Sunday, March 17, 2019

ALeRT Active Light Roadside Turn-reflectors.


Problem:  road turns are dangerous at night time, especially mounting / forest region, rainy/foggy weather. Only a few luxury car models could turn head-light; with an average lifetime of a car about 20 years, external light on such turns is vital (plus wildlife statistics). Remote areas are too far/expensive to wire per car user there.

Road map: blue - car, yellow car and alert led lights, purple PIR detectors 
Solution: a set of 3-6 roadside reflectors with active light initiation and battery pack.  Front 1-2 poles collect speed movement, simple processor turn on light on the rest 2-4 poles accordingly on short time (15-25 sec). Light could be gradual (by diode number) to inform opposite traffic and provide at least some light on smooth turns / save batteries.

ALeRT light pole (grey-ground section, pink interconnection, white - pole, yellow - cap)
Description. 4 main parts: underground metallic (where batteries and electronics could be safely located); interconnection (holes for ventilation and create punch line stay or brake, and to easily compensate ground movement with a bend compensation),   pole with 4 narrow gaps to direct led light,  rotated cap with vent holes and reflector adjustable to road curve.
Cap, rotated to adjust road angle, has perforation for led ventilations. The reflector could be longer. 
Set of led-laser (could be one). The gap with plastic-lense to direct light down.  
The detector at the bottom (PIR passive infrared, or sonar or another cheap speed movement) will be on the first one-two poles (here shown as a universal pole). 
 
Connection: gear-like rotational positions, perforations for air and breakpoint, clamps for easy set-up.  L or semi-L shape connection to if ground changed buried part angle)
 
Batteries and electronics could be held in a sealed ground pipe (in case top part will be destroyed). Batteries could be located in a separate tank for quick replacement.

Separate quick replacement battery packs and solar units could be added. With LoRa range 15-20 km (take 10) some speed, battery statistics could be also in demand (or downloaded with recharge operation) (Long Range Wifi).  

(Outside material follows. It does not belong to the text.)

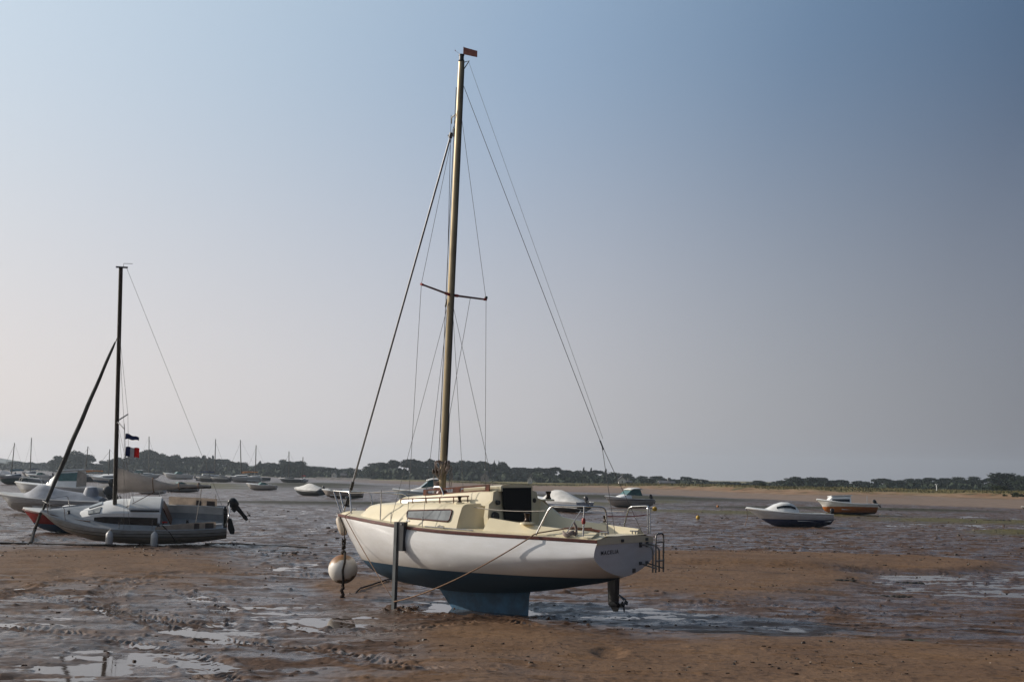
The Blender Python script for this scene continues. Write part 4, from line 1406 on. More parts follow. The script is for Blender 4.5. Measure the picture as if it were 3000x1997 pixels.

Risks and general obstacles:
Pole lean – danger to blind opposite traffic. Here why 3d printing with rapid prototyping could be helpful.  The design has punched line at the bottom to prevent lean position. That part could be also exchanged to one with an angle to compensate ground movement. The main idea is to create the very cheap system (low traffic = low budget), hence low profile light with regular monitoring (recharging) could work out (proper poles with solar plus speed monitors also an option).     
There are many ways to create such a system, hence no essential patent value / will be outpaced by low-cost countries. Initial design and testing could be still valuable to perform in local conditions:  how much light (diodes = batteries/cost) is needed, how often to recharge (by whom), where road conditions are a life saver.
Cost is still essential. My preliminary calculations show > $ 10000 range, where batteries take 90% ( 3 months, 200 flashes per night). However, if 2 minutes service is acceptable (rangers, or local commuters: bird’s scooter scheme)…
Different road turns require different light patterns. Adjustable top part with light could be done, however, it could lead to worse (manual adjustment on road is costly, more small parts) than an available set of fixed common angles (10-20 types of tops to a range of turns) – again trial and error good test-filter.


Prehistory and other thoughts:
I was recently driving in Canberra national park and noticed there were more killed animals on road turns. It is truly dangerous on sharp turns: car lights straight making surroundings darker: quick reaction could lead to worst. 
New laser-LEDs (2nd gen) are more efficient and batteries are out of question will progress exponentially (pure current papers * time to market). Hence, we should opt out of our wired paradigm.
Sldlaser.com
You may argue we have BMW Cornering Lights (or future Audi Matrix LED dynamic light) or self-driving cars overall. But even E.Mask, for example, mentioned 25 years as car life expectancy so there will be still time-use if done cheaply.  

I saw the AutoCAD competition promo and decided to use the prize-math-expectation to facilitate drawing study and make some better pictures than common doodles.  (it is not pictures only, though, if I’ll be lucky to get the 3d printer, I’ll do all my best to test and further develop the idea - let it be my small public commitment ;).   If there are more worthy projects, the rare reader - feel free to ask for dwg files: it is good enough to know one might help to save some creatures.

As a small AutoCAD feedback (AutoCAD 2019 mechanical, trial):  although I used AutoCAD in uni 15 years ago, it was harder to mind the gap than I planned.  I stacked with default settings and was sure there should be Solidworks like drawing logic, but only a few buttons.  Later I found some proper intermediate-advance tutorials, so all is fine (moreover, adaptive ribbons show there should be more stuff I don’t yet know like I briefly saw voice control).  Possibly one-two dense quick extended feature video overview will be in demand.  You may also create some mind map of features with 1min video-links. ( the smoother the learning curve, the faster feature-library search for rare functions the better adoption and product expansion). Thanks.